ルノー・スマートアイランド構想 ポルトガル現地ルポ 真のゼロエミッションへ

公開 : 2019.07.07 16:50

目標は脱化石燃料 カギはEV

それでも、いま島内を走る20台のルノー製EVのうち、こうしたバッテリーからの電力供給が可能なハードウェアを備えているのはわずか2台にすぎないため、現時点での電力供給量は非常に限られている。だが、こうした状況に変化をもたらすため、最近ルノーは島民に対する販売支援策を発表しており、まず20台が政府機関とタクシー向けに納入される予定だ。

ポルト・サントの狙いは、化石燃料の使用量をゼロにすることだと、マデイラ地区で経済担当のアシスタントディレクターを務めるパトリシア・ダンタスは話しており、そのため、電力グリッドに繋がれた発電機を稼働させるため、いま使用している毎年50万ℓものディーゼル燃料を徐々に削減し、最終的には完全に無くす予定だという。

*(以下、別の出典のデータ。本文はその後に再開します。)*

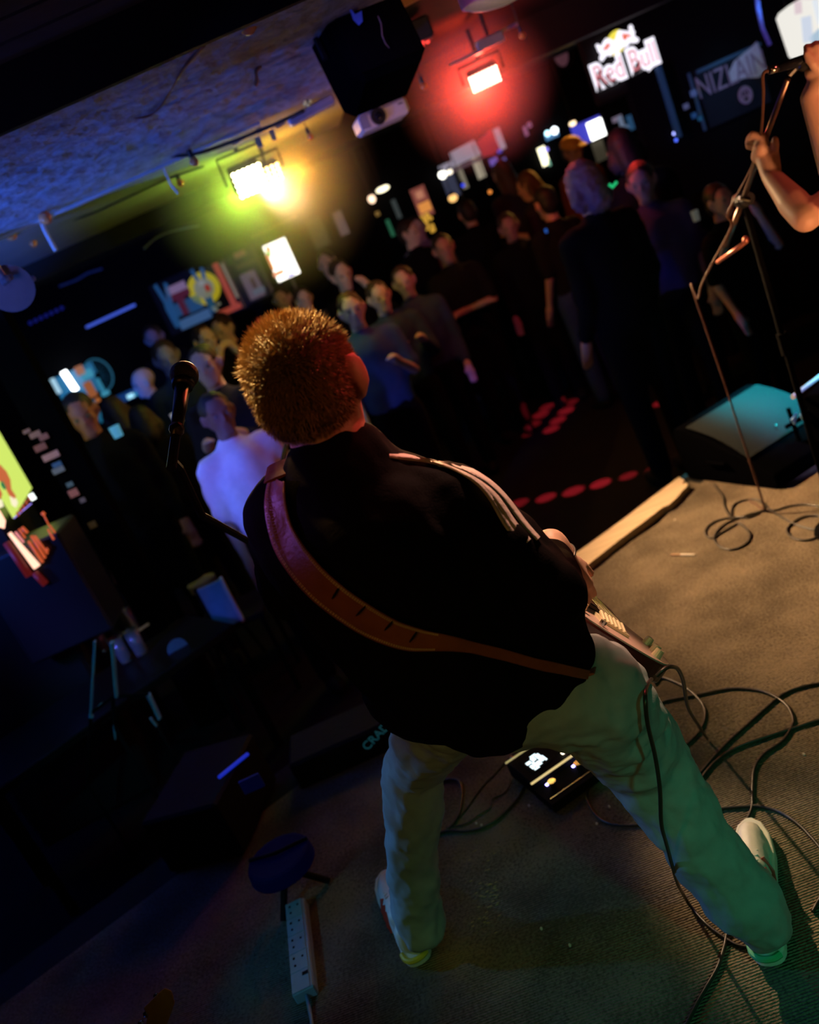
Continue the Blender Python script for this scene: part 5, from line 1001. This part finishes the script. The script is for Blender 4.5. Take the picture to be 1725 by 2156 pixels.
# hanging screen at the top right
t = tthing('projection_screen', 'large blurred white and blue lit screen at the top right corner', 'screen', 1690, 50, 6.0)
s = msc(6.0, 1690, 50); pc_ = [P(1638, 24, 6.0), P(1662, 108, 6.0)]
pl = [(-52, 30), (-44, 38), (-20, 44), (120, 60), (120, -60), (40, -64), (-38, -60), (-46, -50)]; flat('sheet', 1690, 50, 6.0, 0, 0, glow('screen_w', (.95, .92, .85), .92), t, poly=pl, th=.01)
for x, y, w, h, c, e, ti in ((1700, 62, 22, 50, (.62, .68, .80), 1.0, 10), (1722, 80, 30, 26, (.45, .60, .74), .9, -20), (1681, 16, 16, 24, (.72, .58, .62), 1, 12), (1722, 25, 12, 50, (.75, .80, .86), 1, 0)): flat('picture_patch', x, y, 5.985, w, h, glow('sp%d' % int(c[0]*1000+c[1]*10), c, e), t, tilt=ti)
for sx in (-.1, .25): q_ = P(1690, 20, 6.02)+Vector((sx, 0, .02)); MB().cyl(q_, (q_.x, q_.y, 2.48), .006, n=6).build('hanging_rod', M_black, t)
t = tthing('screen_curtain', 'narrow strip of dim violet speckled curtain left of the big white screen', 'curtain', 1610, 60, 6.3); M_vio = mat('violet_cloth', (.10, .09, .35), .8, emit=(.02, .02, .16), es=.35, noise=.8, nscale=40)
MB().tube([P(1592, -20, 6.3), P(1598, 20, 6.3), P(1606, 60, 6.3), P(1622, 95, 6.3)], .025, 8, flat=.4).build('cloth', M_vio, t, disp=(.02, .03, 'folds'))
# banner with lettering and round emblem
DB = 6.97; t = tthing('banner', 'banner with large lettering and round emblem lit pale teal right of the glowing sign', 'banner', 1545, 170, DB)
M_ban = mat('banner_cloth', (.018, .024, .035), .9, spec=.1); M_bl = mat('banner_lit', (.70, .72, .80), .8); M_bl2 = mat('banner_mauve', (.30, .24, .36), .8, emit=(.3, .22, .36), es=.06)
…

これは、2020年までにCO2排出量を1990年レベルの20%にまで削減するという、欧州20-20-20戦略の一環であり、この戦略では、全電力消費量の20%を再生可能エネルギーで賄うという目標も定められている。

目標達成への道のりは簡単ではない。それでもポルト・サントでは、太陽光が11%、風力が5%と、再生可能エネルギーが電力需要全体の15%を賄っており、さらに、電力グリッドに繋がれたEVの助けも借りて、太陽光と風力にとって理想的な地理的条件を持つこの島で、それぞれの発電方式は拡大を続けている。


EVを電力グリッドに接続することの効果は大きいと、ルノーでEVプログラムの責任者を務めるエリック・フュントゥンは、例を挙げて説明している。

2018年5月13日、ドイツは好天に恵まれ、十分な風も吹いていたが、重要なのはこの日が日曜日だったことだと彼は言う。つまり、平日に比べ極端に電力需要が少ないにもかかわらず、グリッドに大量の再生可能エネルギー由来の電力が流れ込んだことで、結局そのほとんどが使われることなく無駄にされたというのだ。

「グリッド上で電力需給のバランスを取ることが出来なかったからです」と、フュントゥンは言う。「風力発電をグリッドから切り離さなければならなかったにもかかわらず、それでも、その発電した電力に対しての支払は行われます」

こうした状況が頻繁に発生することで、グリッド運営者もEVに対する考え方を変えている。「非常に集合的な発電システムを持つグリッド運営側からすれば、EVというのは決して好ましい存在ではありませんでした」と、フュントゥンは話している。